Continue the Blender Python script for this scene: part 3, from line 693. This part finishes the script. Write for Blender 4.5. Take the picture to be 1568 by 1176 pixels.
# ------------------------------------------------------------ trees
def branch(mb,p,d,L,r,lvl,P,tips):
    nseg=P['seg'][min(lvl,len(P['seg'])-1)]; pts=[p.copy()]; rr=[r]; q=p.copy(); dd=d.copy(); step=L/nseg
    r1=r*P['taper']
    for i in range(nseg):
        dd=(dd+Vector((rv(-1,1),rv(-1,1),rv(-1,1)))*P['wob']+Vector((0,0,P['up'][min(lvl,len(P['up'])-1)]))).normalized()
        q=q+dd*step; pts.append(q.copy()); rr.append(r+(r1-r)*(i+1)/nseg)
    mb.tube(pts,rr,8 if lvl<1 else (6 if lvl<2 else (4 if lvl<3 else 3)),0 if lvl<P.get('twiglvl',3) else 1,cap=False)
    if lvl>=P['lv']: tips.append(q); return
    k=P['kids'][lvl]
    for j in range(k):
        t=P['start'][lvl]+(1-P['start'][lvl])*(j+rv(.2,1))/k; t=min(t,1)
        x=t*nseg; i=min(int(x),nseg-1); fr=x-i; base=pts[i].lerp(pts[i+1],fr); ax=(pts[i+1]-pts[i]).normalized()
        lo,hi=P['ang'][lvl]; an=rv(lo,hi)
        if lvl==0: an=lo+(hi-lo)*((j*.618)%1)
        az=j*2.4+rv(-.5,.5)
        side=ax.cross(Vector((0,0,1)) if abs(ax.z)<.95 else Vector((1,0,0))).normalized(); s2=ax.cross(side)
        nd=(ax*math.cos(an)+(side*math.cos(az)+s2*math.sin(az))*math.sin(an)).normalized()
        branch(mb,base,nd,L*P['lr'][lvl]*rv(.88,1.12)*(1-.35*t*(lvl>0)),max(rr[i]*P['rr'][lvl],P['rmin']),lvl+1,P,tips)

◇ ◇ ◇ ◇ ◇

*Given exercise*
Extract the data in full. Keep it word for word.

*Complete answer*
Continue the Blender Python script for this scene: part 3, from line 693. This part finishes the script. Write for Blender 4.5. Take the picture to be 1568 by 1176 pixels.
# ------------------------------------------------------------ trees
def branch(mb,p,d,L,r,lvl,P,tips):
    nseg=P['seg'][min(lvl,len(P['seg'])-1)]; pts=[p.copy()]; rr=[r]; q=p.copy(); dd=d.copy(); step=L/nseg
    r1=r*P['taper']
    for i in range(nseg):
        dd=(dd+Vector((rv(-1,1),rv(-1,1),rv(-1,1)))*P['wob']+Vector((0,0,P['up'][min(lvl,len(P['up'])-1)]))).normalized()
        q=q+dd*step; pts.append(q.copy()); rr.append(r+(r1-r)*(i+1)/nseg)
    mb.tube(pts,rr,8 if lvl<1 else (6 if lvl<2 else (4 if lvl<3 else 3)),0 if lvl<P.get('twiglvl',3) else 1,cap=False)
    if lvl>=P['lv']: tips.append(q); return
    k=P['kids'][lvl]
    for j in range(k):
        t=P['start'][lvl]+(1-P['start'][lvl])*(j+rv(.2,1))/k; t=min(t,1)
        x=t*nseg; i=min(int(x),nseg-1); fr=x-i; base=pts[i].lerp(pts[i+1],fr); ax=(pts[i+1]-pts[i]).normalized()
        lo,hi=P['ang'][lvl]; an=rv(lo,hi)
        if lvl==0: an=lo+(hi-lo)*((j*.618)%1)
        az=j*2.4+rv(-.5,.5)
        side=ax.cross(Vector((0,0,1)) if abs(ax.z)<.95 else Vector((1,0,0))).normalized(); s2=ax.cross(side)
        nd=(ax*math.cos(an)+(side*math.cos(az)+s2*math.sin(az))*math.sin(an)).normalized()
        branch(mb,base,nd,L*P['lr'][lvl]*rv(.88,1.12)*(1-.35*t*(lvl>0)),max(rr[i]*P['rr'][lvl],P['rmin']),lvl+1,P,tips)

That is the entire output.